I spoke with him about what he has learned about race and the church, and about the church's mission in reconciliation.

Is it possible to sum up what you've learned from 17 years at Voice of Calvary Church and 12 years of living in an intentional, multiracial Christian community?

I learned there that the way things are is not the way things have to be. In Jackson, Mississippi, a new community was birthed in a broken inner-city neighborhood. Blacks and whites came to be close friends. Our children grew up together, we worshiped together. We showed that over time substantial reconciliation can happen.

I also learned to keep hope small. Black and white people eating together, leaving their isolated worlds and coming together in mission--this is a small sign of hope.

What would you say to someone who thinks there's not much more work to be done in racial reconciliation?

The heart of the gospel is becoming a new community. The Holy Spirit's interruption of this world at Pentecost with a new community of Jews and gentiles, privileged and marginalized, is not realized in the church in the U.S. Ninety percent of African-American Christians worship in all-black churches. Ninety percent of white American Christians worship in all-white churches. Thirty years since the incredible victories of the civil rights movement, we continue to live in the trajectory of racial fragmentation. The biggest problem is that we don't see that as a problem.

For example, the mostly white Presbyterian church of which I am a member has a hundred-year history.

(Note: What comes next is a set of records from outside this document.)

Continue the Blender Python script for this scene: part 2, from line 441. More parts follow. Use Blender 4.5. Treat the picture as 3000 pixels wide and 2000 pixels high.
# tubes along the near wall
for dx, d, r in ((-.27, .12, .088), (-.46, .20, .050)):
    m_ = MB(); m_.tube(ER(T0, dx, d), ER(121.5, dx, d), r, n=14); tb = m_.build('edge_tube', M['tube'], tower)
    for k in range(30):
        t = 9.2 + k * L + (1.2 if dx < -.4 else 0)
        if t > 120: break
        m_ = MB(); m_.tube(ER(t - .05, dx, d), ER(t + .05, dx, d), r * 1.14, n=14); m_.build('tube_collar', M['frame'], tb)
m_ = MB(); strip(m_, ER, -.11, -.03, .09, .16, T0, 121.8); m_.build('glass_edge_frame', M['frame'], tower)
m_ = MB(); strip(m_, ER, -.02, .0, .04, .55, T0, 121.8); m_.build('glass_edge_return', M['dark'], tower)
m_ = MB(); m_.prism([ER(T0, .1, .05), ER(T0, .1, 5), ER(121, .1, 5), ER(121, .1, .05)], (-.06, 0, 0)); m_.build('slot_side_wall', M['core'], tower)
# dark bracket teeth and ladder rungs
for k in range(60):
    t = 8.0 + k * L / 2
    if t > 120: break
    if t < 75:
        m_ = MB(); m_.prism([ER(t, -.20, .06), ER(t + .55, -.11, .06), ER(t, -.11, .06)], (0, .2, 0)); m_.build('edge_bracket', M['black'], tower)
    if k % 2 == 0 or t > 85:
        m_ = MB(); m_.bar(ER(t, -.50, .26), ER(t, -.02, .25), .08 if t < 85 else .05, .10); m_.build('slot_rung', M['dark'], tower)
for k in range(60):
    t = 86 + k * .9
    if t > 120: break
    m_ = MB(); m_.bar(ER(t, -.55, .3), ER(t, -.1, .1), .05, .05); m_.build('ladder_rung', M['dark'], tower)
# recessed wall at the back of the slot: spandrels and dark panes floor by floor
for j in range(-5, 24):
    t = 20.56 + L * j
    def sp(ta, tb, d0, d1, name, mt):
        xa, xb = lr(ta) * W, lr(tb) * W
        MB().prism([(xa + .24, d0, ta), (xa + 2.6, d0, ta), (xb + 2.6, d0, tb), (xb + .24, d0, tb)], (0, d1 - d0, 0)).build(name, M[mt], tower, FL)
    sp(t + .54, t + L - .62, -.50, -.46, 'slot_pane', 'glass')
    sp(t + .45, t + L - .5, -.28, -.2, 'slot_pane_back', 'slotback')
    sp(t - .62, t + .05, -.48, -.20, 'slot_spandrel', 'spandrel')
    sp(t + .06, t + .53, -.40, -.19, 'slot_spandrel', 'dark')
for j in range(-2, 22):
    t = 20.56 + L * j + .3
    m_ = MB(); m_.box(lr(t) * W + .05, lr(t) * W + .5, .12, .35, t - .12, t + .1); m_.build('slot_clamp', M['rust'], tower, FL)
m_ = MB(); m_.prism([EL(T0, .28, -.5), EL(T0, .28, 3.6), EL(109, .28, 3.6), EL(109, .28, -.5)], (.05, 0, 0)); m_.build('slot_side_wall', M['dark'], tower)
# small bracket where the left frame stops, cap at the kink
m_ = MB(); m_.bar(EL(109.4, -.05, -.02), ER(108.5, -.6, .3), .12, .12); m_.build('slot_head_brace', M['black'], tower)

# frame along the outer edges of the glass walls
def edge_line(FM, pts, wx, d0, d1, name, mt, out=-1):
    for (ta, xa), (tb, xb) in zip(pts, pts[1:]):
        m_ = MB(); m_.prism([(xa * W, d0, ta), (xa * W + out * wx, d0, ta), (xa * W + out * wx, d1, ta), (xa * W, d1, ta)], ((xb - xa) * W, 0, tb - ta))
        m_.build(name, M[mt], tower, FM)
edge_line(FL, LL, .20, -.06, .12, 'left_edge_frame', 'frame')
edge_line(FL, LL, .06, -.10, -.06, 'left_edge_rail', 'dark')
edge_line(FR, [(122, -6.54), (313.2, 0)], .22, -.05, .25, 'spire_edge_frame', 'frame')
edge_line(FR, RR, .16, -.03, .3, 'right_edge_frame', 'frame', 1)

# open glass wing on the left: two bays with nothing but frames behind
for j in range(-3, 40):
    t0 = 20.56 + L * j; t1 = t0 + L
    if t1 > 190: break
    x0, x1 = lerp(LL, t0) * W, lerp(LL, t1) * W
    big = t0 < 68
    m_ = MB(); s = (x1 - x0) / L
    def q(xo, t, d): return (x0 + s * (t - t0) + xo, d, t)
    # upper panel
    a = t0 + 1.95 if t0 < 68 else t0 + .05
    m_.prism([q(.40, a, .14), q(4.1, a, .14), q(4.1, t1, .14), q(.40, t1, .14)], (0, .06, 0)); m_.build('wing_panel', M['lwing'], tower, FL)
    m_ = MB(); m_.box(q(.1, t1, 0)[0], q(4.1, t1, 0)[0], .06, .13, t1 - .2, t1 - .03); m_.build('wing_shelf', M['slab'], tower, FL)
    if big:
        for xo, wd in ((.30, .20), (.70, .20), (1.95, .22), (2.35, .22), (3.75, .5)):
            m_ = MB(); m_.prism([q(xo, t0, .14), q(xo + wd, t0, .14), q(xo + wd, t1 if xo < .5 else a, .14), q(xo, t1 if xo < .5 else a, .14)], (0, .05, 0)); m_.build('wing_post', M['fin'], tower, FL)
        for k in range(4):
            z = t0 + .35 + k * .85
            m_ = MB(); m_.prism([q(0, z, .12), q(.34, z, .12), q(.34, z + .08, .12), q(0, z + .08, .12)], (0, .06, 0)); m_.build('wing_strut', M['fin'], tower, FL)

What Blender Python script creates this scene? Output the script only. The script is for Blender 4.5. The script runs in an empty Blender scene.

Three blocks away from our church in Durham is an African-American church that also has a hundred-year history. For a century these two churches have existed three blocks apart but have not prayed together, read scripture together, celebrated communion together, or joined in common mission. We are doing some small things to change this, but basically Christians don't even ask what it means for us to be members of the one body of Christ in this city.

That's the challenge of this new era--to realize a common life. That wasn't possible during segregation--you would get killed for even praying together then. That doesn't happen now, but we still don't pray together.

I was struck by Spencer Perkins's comment, which appears in More Than Equals, that he wouldn't have bothered with racial reconciliation if he weren't a Christian.

Spencer was willing to speak the truth no matter where it led him--even if it led him to self-criticism or to criticism of fellow African Americans. He would say that black people aren't any more interested in reconciliation than white people.

Martin Luther King Jr. taught us that the oppressed may have to initiate reconciliation. The categories of "oppressed" and "oppressor" are problematic for Christians because we're all called to work for reconciliation. We're all called to become faithful whether it "works" or not. That's a hard message, but I think it is at the heart of what it means to be Christian.

In your books you tell of traveling with Spencer, and how, as you talked and laughed together in public, you would draw stares. You imagined people wondering if you two were musicians, or athletes, or gays. Those groups do a better job of bridging racial lines than the church does.

So does the military--that's the most integrated institution in America. Not the church. No one would think that maybe we were together because we were Christians.

When Spencer and I would go out to speak and stand side by side in front of an audience, we felt like half of our work had already been accomplished.

But it was far from easy. We were together only through years of blood, sweat and tears. But we were together, and that was our message.

How did the Antioch intentional community get started?

In 1983 many of us white members of Voice of Calvary thought things were going quite well in our church, but the African Americans believed there was racism in our midst and organized meetings to address it. There were many confrontations and many people left the church. It was a very painful time.